### Exercise task
Nothing but the lines from the top of the data to the line holding "sc = bpy.context.scene" should be printed, word for word and both ends included; leave the pictures out.
****************
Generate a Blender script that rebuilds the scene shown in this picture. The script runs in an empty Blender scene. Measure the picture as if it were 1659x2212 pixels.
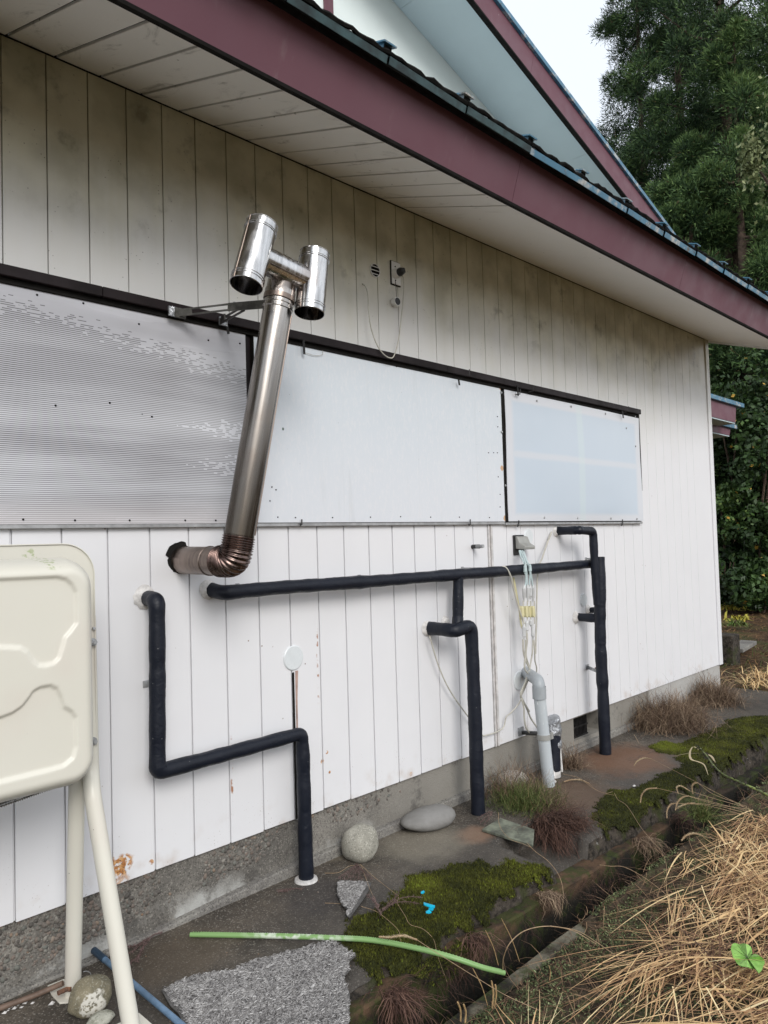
import bpy, bmesh, math, random
import numpy as np
from mathutils import Matrix, Vector
random.seed(7); RS = np.random.RandomState(11)
C = bpy.context.scene.collection
sc = bpy.context.scene

# ------------------------------------------------------------------ camera
CX, CY, F = 829.5, 1106.0, 1612.456          # measured on a 1659 x 2212 view of the photograph
YAW, PIT, ROL, SLOPE = 0.79457066, 0.0381106, -0.0295937, 0.312700891
CAM = np.array([0.0, -2.82713, 1.55])
FW = np.array([math.sin(YAW)*math.cos(PIT), math.cos(YAW)*math.cos(PIT), math.sin(PIT)])
RT = np.array([math.cos(YAW), -math.sin(YAW), 0.0]); UP = np.cross(RT, FW)
cr, sr = math.cos(ROL), math.sin(ROL)
RT, UP = cr*RT + sr*UP, -sr*RT + cr*UP
cam_d = bpy.data.cameras.new('camera'); cam = bpy.data.objects.new('camera', cam_d); C.objects.link(cam)
cam_d.sensor_fit = 'HORIZONTAL'; cam_d.sensor_width = 36; cam_d.lens = 36*F/1659.0
cam_d.clip_start = 0.05; cam_d.clip_end = 2000
cam.matrix_world = Matrix(((RT[0], UP[0], -FW[0], CAM[0]), (RT[1], UP[1], -FW[1], CAM[1]), (RT[2], UP[2], -FW[2], CAM[2]), (0, 0, 0, 1)))
sc.camera = cam

# ------------------------------------------------------------------ light
SUN_EL, SUN_AZ = math.radians(33), math.radians(205)      # azimuth clockwise from +y : light comes from behind the camera
w = bpy.data.worlds.new('World'); sc.world = w; w.use_nodes = True
nt = w.node_tree; nt.nodes.clear()
out = nt.nodes.new('ShaderNodeOutputWorld'); bg = nt.nodes.new('ShaderNodeBackground')
sky = nt.nodes.new('ShaderNodeTexSky'); sky.sky_type = 'NISHITA'; sky.sun_disc = False
sky.sun_elevation = SUN_EL; sky.sun_rotation = SUN_AZ; sky.air_density = 1.0; sky.dust_density = 4.0; sky.ozone_density = 1.0
mx = nt.nodes.new('ShaderNodeMix'); mx.data_type = 'RGBA'; mx.inputs[0].default_value = 0.88
cloud = nt.nodes.new('ShaderNodeTexNoise'); cloud.inputs['Scale'].default_value = 1.6; cloud.inputs['Detail'].default_value = 5
cr_ = nt.nodes.new('ShaderNodeValToRGB')
cr_.color_ramp.elements[0].position = 0.3; cr_.color_ramp.elements[0].color = (8.3, 8.9, 9.8, 1)
cr_.color_ramp.elements[1].position = 0.7; cr_.color_ramp.elements[1].color = (9.6, 9.9, 10.3, 1)
nt.links.new(cloud.outputs['Fac'], cr_.inputs['Fac'])
nt.links.new(sky.outputs[0], mx.inputs[6]); nt.links.new(cr_.outputs[0], mx.inputs[7])
nt.links.new(mx.outputs[2], bg.inputs['Color']); bg.inputs['Strength'].default_value = 0.105
nt.links.new(bg.outputs[0], out.inputs['Surface'])
sd = bpy.data.lights.new('sun', 'SUN'); sd.energy = 1.5; sd.angle = math.radians(24); sd.color = (1.0, 0.975, 0.94)
sun = bpy.data.objects.new('sun', sd); C.objects.link(sun)
dv = Vector((math.sin(SUN_AZ)*math.cos(SUN_EL), math.cos(SUN_AZ)*math.cos(SUN_EL), math.sin(SUN_EL)))
sun.rotation_euler = dv.to_track_quat('Z', 'Y').to_euler()
sc.view_settings.view_transform = 'Standard'; sc.view_settings.look = 'None'
sc.view_settings.exposure = 0.28; sc.view_settings.gamma = 1.0; sc.view_settings.use_curve_mapping = False
sc.render.engine = 'CYCLES'
sc.cycles.max_bounces = 6; sc.cycles.diffuse_bounces = 3; sc.cycles.glossy_bounces = 3; sc.cycles.transmission_bounces = 3

# ------------------------------------------------------------------ measuring helpers
def ray(u, v): return FW + (u-CX)/F*RT - (v-CY)/F*UP
def hit(u, v, ax, val):
    r = ray(u, v); return CAM + r*(val-CAM[ax])/r[ax]
def P(u, v, y=0.0): return hit(u, v, 1, y)        # point seen at (u,v) that stands at distance y from the wall
def G(u, v, z=0.0): return hit(u, v, 2, z)        # ... that lies at height z
def K(x0, y0, s): return lambda a, b: (x0+a*s, y0+b*s)
kA = K(1026, 1107, .1958); kB = K(1026, 1404, .1958); kC = K(1026, 1485, .1958); kD = K(1188, 1296, .2838)
kE = K(1188, 1620, .2838); kF = K(702, 1782, .3256); kG = K(648, 1674, .2604); kH = K(324, 432, .2604)
kI = K(702, 486, .1628); kJ = K(0, 1944, .293); kK = K(0, 1161, .2564); kL = K(1242, 1242, .2513)

# ------------------------------------------------------------------ mesh helpers
ORG = {}
class MB:
    def __init__(s): s.v = []; s.f = []; s.m = []; s.cm = 0
    def add(s, vs, fs):
        b = len(s.v); s.v += [tuple(map(float, q)) for q in vs]; s.f += [tuple(i+b for i in f) for f in fs]; s.m += [s.cm]*len(fs); return s
    def box(s, x0, x1, y0, y1, z0, z1):
        return s.add([(x, y, z) for x in (x0, x1) for y in (y0, y1) for z in (z0, z1)],
                     [(0, 1, 3, 2), (4, 6, 7, 5), (0, 4, 5, 1), (2, 3, 7, 6), (0, 2, 6, 4), (1, 5, 7, 3)])
    def hexa(s, a, b, c, d, off):      # quad a b c d extruded by off
        q = [np.array(p, float) for p in (a, b, c, d)]; o = np.array(off, float)
        return s.add(q+[p+o for p in q], [(0, 3, 2, 1), (4, 5, 6, 7), (0, 1, 5, 4), (1, 2, 6, 5), (2, 3, 7, 6), (3, 0, 4, 7)])
    def prism(s, pts, off):
        q = [np.array(p, float) for p in pts]; n = len(q); o = np.array(off, float)
        return s.add(q+[p+o for p in q], [tuple(range(n))[::-1], tuple(range(n, 2*n))]+[(i, (i+1) % n, n+(i+1) % n, n+i) for i in range(n)])
    def tube(s, pts, r, seg=12, cap=True, ref=None):
        pts = [np.array(p, float) for p in pts]; n = len(pts)
        rr = r if hasattr(r, '__len__') else [r]*n
        t0 = pts[1]-pts[0]; t0 /= np.linalg.norm(t0)
        a = np.array(ref if ref is not None else ((0, 0, 1) if abs(t0[2]) < .9 else (1, 0, 0)), float)
        nx = np.cross(t0, a); nx /= np.linalg.norm(nx)
        vs = []
        for i in range(n):
            t = pts[min(i+1, n-1)]-pts[max(i-1, 0)]; l = np.linalg.norm(t)
            t = t/l if l > 1e-9 else t0
            nx = nx-t*np.dot(nx, t); nx /= np.linalg.norm(nx); ny = np.cross(t, nx)
            for k in range(seg):
                an = 2*math.pi*k/seg; vs.append(pts[i]+rr[i]*(math.cos(an)*nx+math.sin(an)*ny))
        fs = [(i*seg+k, i*seg+(k+1) % seg, (i+1)*seg+(k+1) % seg, (i+1)*seg+k) for i in range(n-1) for k in range(seg)]
        if cap: fs += [tuple(range(seg))[::-1], tuple(range((n-1)*seg, n*seg))]
        return s.add(vs, fs)
    def disc(s, c, n, r, th, seg=24): 
        c = np.array(c, float); n = np.array(n, float); n /= np.linalg.norm(n)
        return s.tube([c, c+n*th*.7, c+n*th], [r, r, r*.93], seg)
    def build(s, name, mat, parent=None, smooth=False, bevel=0, origin=None, sharp=40):
        mats = mat if isinstance(mat, (list, tuple)) else [mat]
        v = np.array(s.v, float)
        if parent is not None: o = ORG[parent.name]
        elif origin is not None: o = np.array(origin, float)
        else: o = np.array([v[:, 0].mean(), v[:, 1].mean(), v[:, 2].min()])
        me = bpy.data.meshes.new(name); me.from_pydata((v-o).tolist(), [], s.f)
        for m in mats: me.materials.append(m)
        if len(mats) > 1: me.polygons.foreach_set('material_index', s.m)
        if bevel:
            bm = bmesh.new(); bm.from_mesh(me)
            bmesh.ops.bevel(bm, geom=[e for e in bm.edges if e.is_manifold and e.calc_face_angle(0) > .5], offset=bevel, segments=1, affect='EDGES', clamp_overlap=True)
            bm.to_mesh(me); bm.free()
        if smooth:
            me.polygons.foreach_set('use_smooth', [True]*len(me.polygons))
            try: me.set_sharp_from_angle(angle=math.radians(sharp))
            except Exception: pass
        ob = bpy.data.objects.new(name, me); C.objects.link(ob)
        if parent is not None: ob.parent = parent; ORG[ob.name] = o
        else: ob.location = o; ORG[ob.name] = o
        return ob
def soup(name, V, T, mat, parent=None, rand=None, origin=None, smooth=False):
    """big triangle soup from numpy arrays; rand = per-triangle value stored as face attribute"""
    V = np.asarray(V, dtype=np.float64).reshape(-1, 3); T = np.asarray(T, dtype=np.int32).reshape(-1, 3)
    if parent is not None: o = ORG[parent.name]
    elif origin is not None: o = np.array(origin, float)
    else: o = np.array([V[:, 0].mean(), V[:, 1].mean(), V[:, 2].min()])
    me = bpy.data.meshes.new(name); me.vertices.add(len(V)); me.vertices.foreach_set('co', (V-o).ravel().astype(np.float32))
    me.loops.add(T.size); me.loops.foreach_set('vertex_index', T.ravel()); me.polygons.add(len(T))
    me.polygons.foreach_set('loop_start', np.arange(0, T.size, 3, dtype=np.int32)); me.polygons.foreach_set('loop_total', np.full(len(T), 3, dtype=np.int32))
    me.materials.append(mat); me.update(calc_edges=True)
    if rand is not None:
        a = me.attributes.new('rnd', 'FLOAT', 'FACE'); a.data.foreach_set('value', np.asarray(rand, dtype=np.float32))
    if smooth: me.polygons.foreach_set('use_smooth', [True]*len(me.polygons))
    ob = bpy.data.objects.new(name, me); C.objects.link(ob); ORG[ob.name] = o
    if parent is not None: ob.parent = parent
    else: ob.location = o
    return ob
def tag(o, label=None, cat=None, group=None, kind=None):
    if label: o['label'] = label
    if cat: o['category'] = cat
    if group: o['group'] = group
    if kind: o['kind'] = kind
    return o
def thing(name, loc, label, cat, group=None):
    o = bpy.data.objects.new(name, None); C.objects.link(o); o.empty_display_size = .1
    o.location = tuple(map(float, loc)); ORG[o.name] = np.array(loc, float)
    return tag(o, label, cat, group)
def twin(src, name, delta, parent):
    """another object that shares src's mesh, moved by delta"""
    o = bpy.data.objects.new(name, src.data); C.objects.link(o); o.parent = parent
    o.location = tuple(map(float, delta)); ORG[o.name] = ORG[parent.name]; return o
def spline(pts, n=8):
    p = [np.array(q, float) for q in pts]; p = [2*p[0]-p[1]]+p+[2*p[-1]-p[-2]]; r = []
    for i in range(1, len(p)-2):
        for k in range(n):
            t = k/n; a, b, c, d = p[i-1:i+3]
            r.append(.5*((2*b)+(-a+c)*t+(2*a-5*b+4*c-d)*t*t+(-a+3*b-3*c+d)*t**3))
    r.append(p[-2]); return r
def rounded(pts, rad, n=6):
    """polyline with rounded corners"""
    p = [np.array(q, float) for q in pts]; r = [p[0]]
    for i in range(1, len(p)-1):
        a = p[i-1]-p[i]; b = p[i+1]-p[i]; la, lb = np.linalg.norm(a), np.linalg.norm(b); rd = min(rad, la*.45, lb*.45)
        s, e = p[i]+a/la*rd, p[i]+b/lb*rd
        for k in range(n+1):
            t = k/n; r.append((1-t)**2*s+2*t*(1-t)*p[i]+t*t*e)
    r.append(p[-1]); return r
def dense(pts, step):
    r = [np.array(pts[0], float)]
    for a, b in zip(pts[:-1], pts[1:]):
        a = np.array(a, float); b = np.array(b, float); n = max(1, int(np.linalg.norm(b-a)/step))
        for k in range(1, n+1): r.append(a+(b-a)*k/n)
    return r
def inpoly(x, y, poly):
    x = np.asarray(x); y = np.asarray(y); c = np.zeros(x.shape, bool); n = len(poly)
    for i in range(n):
        x1, y1 = poly[i]; x2, y2 = poly[(i+1) % n]
        if y1 == y2: continue
        m = ((y1 > y) != (y2 > y)) & (x < (x2-x1)*(y-y1)/(y2-y1)+x1); c ^= m
    return c
def polydist(x, y, poly, closed=True):
    d = np.full(np.shape(x), 1e9); n = len(poly)
    for i in range(n if closed else n-1):
        a = np.array(poly[i]); b = np.array(poly[(i+1) % n]); ab = b-a; L = max(1e-12, ab@ab)
        t = np.clip(((x-a[0])*ab[0]+(y-a[1])*ab[1])/L, 0, 1)
        d = np.minimum(d, np.hypot(x-a[0]-t*ab[0], y-a[1]-t*ab[1]))
    return d
_g = RS.rand(64, 64)
def vnoise(x, y):
    x = np.asarray(x, float); y = np.asarray(y, float); xi = np.floor(x).astype(int); yi = np.floor(y).astype(int)
    fx = x-xi; fy = y-yi; fx = fx*fx*(3-2*fx); fy = fy*fy*(3-2*fy)
    g = lambda a, b: _g[a % 64, b % 64]
    return (g(xi, yi)*(1-fx)+g(xi+1, yi)*fx)*(1-fy)+(g(xi, yi+1)*(1-fx)+g(xi+1, yi+1)*fx)*fy
def fbm(x, y, o=4): return sum(vnoise(x*2**k+17*k, y*2**k+5*k)*.5**k for k in range(o))/(2-.5**(o-1))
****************
### Result of this task
Generate a Blender script that rebuilds the scene shown in this picture. The script runs in an empty Blender scene. Measure the picture as if it were 1659x2212 pixels.
import bpy, bmesh, math, random
import numpy as np
from mathutils import Matrix, Vector
random.seed(7); RS = np.random.RandomState(11)
C = bpy.context.scene.collection
sc = bpy.context.scene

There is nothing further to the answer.